_What you will do_
Extract all lines from the data beneath that include the word "writing".

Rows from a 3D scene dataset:
▼

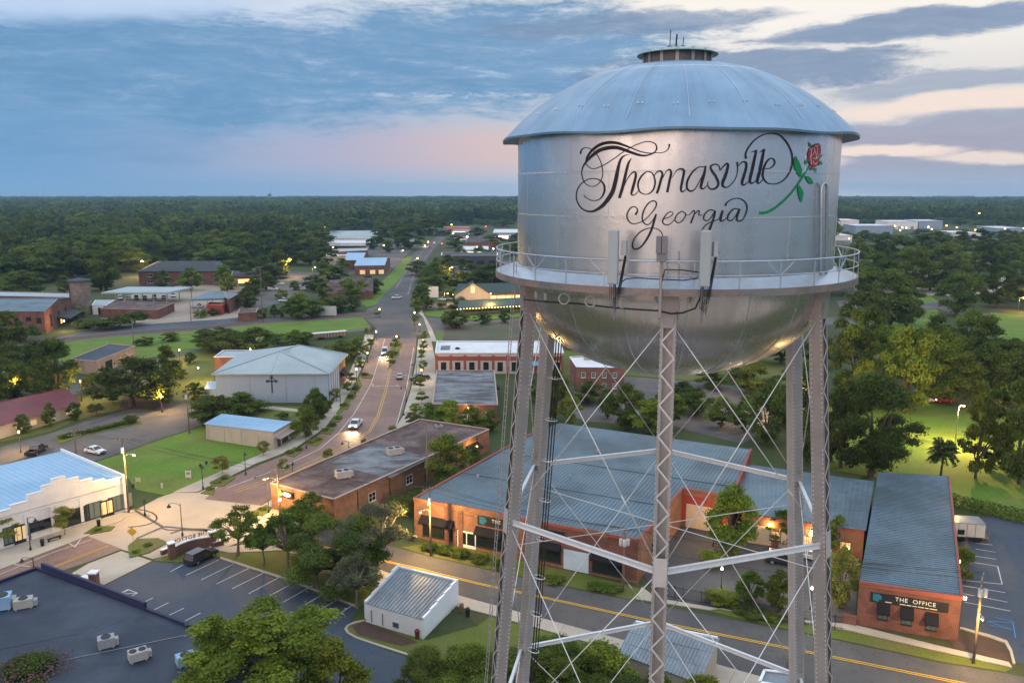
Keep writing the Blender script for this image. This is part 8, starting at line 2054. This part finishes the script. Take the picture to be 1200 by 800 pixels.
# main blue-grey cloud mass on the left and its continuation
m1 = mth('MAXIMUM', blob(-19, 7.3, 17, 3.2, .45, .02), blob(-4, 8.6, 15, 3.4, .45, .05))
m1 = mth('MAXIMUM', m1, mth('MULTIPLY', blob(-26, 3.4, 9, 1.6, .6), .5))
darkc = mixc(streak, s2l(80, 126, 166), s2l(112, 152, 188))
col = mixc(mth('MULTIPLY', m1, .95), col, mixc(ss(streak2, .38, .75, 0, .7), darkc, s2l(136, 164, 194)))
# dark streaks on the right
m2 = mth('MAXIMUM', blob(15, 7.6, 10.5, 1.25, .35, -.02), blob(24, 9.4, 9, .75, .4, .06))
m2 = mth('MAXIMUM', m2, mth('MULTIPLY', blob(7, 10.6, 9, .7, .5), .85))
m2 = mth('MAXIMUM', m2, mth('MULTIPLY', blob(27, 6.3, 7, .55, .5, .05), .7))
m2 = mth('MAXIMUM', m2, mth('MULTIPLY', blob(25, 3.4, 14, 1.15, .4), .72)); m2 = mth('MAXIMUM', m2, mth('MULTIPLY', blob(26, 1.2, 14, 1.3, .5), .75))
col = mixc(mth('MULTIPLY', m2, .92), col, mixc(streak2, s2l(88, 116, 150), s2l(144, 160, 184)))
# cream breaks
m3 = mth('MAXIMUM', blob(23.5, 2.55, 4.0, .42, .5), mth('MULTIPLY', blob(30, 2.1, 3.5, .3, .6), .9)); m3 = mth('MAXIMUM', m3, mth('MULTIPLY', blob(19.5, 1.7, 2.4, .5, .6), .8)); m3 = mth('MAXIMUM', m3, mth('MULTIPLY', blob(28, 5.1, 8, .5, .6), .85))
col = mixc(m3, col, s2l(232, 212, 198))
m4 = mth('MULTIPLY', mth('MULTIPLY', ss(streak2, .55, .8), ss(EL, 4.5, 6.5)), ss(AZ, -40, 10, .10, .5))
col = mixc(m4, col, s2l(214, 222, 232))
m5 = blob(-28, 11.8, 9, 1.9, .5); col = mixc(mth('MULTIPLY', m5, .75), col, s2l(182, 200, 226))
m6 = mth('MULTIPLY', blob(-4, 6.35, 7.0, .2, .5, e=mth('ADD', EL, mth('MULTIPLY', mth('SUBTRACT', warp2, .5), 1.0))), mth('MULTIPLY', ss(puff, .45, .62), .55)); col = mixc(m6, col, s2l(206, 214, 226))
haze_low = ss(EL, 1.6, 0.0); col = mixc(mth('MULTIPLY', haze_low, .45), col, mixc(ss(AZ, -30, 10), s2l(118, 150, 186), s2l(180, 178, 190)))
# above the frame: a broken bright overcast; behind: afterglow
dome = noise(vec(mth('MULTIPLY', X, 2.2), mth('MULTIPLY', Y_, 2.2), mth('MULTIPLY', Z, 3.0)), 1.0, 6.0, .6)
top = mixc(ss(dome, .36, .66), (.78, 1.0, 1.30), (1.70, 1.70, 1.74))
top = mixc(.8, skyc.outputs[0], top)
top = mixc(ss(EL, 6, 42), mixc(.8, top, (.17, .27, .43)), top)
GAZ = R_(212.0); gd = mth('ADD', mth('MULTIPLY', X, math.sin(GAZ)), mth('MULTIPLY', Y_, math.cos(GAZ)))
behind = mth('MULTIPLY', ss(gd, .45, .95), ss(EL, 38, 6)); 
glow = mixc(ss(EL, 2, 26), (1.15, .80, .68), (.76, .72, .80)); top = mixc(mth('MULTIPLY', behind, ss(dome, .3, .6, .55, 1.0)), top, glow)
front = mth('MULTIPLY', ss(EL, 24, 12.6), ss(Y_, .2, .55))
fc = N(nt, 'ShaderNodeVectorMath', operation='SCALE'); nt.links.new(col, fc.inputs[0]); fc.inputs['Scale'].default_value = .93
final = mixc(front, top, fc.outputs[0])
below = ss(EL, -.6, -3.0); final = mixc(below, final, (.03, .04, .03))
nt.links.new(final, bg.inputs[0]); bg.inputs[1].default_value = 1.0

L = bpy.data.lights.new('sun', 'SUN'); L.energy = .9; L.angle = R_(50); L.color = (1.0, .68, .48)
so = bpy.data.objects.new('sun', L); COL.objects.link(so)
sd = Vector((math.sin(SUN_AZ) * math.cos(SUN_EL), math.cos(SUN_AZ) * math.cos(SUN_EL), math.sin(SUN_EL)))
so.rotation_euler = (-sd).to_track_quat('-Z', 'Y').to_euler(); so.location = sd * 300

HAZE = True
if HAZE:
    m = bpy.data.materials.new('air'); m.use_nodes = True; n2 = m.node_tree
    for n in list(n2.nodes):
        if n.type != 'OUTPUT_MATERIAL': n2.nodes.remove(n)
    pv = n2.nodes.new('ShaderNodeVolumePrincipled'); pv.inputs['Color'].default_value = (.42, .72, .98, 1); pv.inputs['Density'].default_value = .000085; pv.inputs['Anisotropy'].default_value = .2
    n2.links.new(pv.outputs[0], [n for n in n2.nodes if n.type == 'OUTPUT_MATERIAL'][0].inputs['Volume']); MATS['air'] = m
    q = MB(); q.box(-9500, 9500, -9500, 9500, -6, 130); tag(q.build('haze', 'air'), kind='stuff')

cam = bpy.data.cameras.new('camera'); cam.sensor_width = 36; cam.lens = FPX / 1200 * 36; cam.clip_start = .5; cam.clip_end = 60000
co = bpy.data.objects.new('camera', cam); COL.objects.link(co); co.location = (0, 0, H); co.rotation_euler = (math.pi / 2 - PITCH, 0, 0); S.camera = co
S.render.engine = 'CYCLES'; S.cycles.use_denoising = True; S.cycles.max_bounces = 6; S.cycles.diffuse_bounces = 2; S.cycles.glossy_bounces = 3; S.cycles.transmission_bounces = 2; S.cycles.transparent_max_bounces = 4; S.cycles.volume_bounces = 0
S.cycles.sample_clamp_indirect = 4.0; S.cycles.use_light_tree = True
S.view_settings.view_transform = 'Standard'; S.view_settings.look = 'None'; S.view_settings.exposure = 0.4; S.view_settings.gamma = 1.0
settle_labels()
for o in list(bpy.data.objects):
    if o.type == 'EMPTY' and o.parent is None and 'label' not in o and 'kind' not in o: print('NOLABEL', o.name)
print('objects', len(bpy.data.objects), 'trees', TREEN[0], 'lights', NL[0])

▲
▼

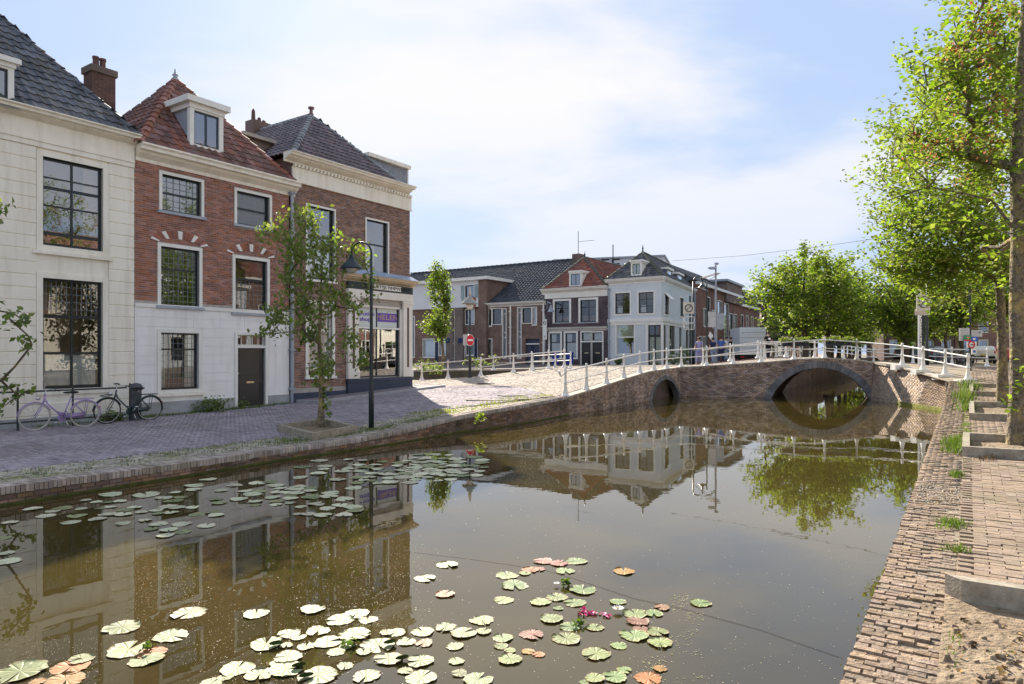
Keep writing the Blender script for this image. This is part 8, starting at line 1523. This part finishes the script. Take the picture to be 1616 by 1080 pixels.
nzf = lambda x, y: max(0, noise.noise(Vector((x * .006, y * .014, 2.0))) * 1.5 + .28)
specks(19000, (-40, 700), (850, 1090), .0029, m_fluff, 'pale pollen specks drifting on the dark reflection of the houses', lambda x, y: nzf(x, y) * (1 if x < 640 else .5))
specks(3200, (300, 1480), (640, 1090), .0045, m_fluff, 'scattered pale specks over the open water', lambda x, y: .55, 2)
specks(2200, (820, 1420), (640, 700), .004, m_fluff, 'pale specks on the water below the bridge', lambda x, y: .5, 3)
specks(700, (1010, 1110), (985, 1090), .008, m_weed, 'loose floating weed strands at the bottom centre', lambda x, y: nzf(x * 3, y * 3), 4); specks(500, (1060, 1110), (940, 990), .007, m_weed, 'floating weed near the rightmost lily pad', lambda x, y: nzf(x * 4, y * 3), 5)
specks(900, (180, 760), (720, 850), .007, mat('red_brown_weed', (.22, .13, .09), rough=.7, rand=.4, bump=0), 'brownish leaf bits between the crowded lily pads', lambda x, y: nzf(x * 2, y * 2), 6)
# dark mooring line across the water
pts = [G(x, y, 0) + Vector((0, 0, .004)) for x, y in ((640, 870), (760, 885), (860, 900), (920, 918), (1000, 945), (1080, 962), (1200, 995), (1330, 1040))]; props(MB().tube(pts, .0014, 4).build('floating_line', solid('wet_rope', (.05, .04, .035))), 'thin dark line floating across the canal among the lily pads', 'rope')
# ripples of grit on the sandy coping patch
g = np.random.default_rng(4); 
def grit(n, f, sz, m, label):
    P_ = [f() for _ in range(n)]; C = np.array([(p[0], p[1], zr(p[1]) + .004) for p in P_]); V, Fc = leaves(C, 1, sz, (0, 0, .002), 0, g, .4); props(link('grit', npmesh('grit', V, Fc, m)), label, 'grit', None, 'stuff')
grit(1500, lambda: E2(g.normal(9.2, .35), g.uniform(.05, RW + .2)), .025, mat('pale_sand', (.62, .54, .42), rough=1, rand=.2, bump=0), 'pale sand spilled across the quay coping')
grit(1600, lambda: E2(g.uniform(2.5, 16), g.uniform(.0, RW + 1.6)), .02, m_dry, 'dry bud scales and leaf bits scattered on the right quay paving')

▲
▼

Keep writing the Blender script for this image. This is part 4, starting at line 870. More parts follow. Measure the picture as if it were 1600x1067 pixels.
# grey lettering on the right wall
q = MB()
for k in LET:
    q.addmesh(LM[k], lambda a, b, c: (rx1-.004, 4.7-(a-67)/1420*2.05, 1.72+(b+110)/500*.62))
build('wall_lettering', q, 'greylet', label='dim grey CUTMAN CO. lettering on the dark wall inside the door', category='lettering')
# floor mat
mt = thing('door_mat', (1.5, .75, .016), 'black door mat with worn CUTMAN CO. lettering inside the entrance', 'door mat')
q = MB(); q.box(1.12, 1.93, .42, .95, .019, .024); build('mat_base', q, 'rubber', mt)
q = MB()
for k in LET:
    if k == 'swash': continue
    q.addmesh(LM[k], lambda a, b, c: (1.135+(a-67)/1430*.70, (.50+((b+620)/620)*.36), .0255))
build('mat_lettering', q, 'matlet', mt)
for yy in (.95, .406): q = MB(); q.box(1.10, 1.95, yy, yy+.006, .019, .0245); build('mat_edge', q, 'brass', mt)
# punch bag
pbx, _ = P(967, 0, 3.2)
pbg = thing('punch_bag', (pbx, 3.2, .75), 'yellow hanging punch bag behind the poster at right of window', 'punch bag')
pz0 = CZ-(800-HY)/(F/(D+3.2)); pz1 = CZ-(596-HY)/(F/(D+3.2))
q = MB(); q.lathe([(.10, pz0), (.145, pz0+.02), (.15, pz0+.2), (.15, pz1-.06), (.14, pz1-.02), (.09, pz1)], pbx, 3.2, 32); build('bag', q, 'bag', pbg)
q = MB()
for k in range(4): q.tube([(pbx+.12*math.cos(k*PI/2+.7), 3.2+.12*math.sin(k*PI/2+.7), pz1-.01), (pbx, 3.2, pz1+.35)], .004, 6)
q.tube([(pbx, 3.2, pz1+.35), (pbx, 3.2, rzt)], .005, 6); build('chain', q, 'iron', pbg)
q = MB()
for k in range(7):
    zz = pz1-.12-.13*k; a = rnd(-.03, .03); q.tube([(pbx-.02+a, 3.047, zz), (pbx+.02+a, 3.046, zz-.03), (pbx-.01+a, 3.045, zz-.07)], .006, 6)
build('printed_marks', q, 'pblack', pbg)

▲

_Output below_
Keep writing the Blender script for this image. This is part 8, starting at line 2054. This part finishes the script. Take the picture to be 1200 by 800 pixels.
Keep writing the Blender script for this image. This is part 8, starting at line 1523. This part finishes the script. Take the picture to be 1616 by 1080 pixels.
Keep writing the Blender script for this image. This is part 4, starting at line 870. More parts follow. Measure the picture as if it were 1600x1067 pixels.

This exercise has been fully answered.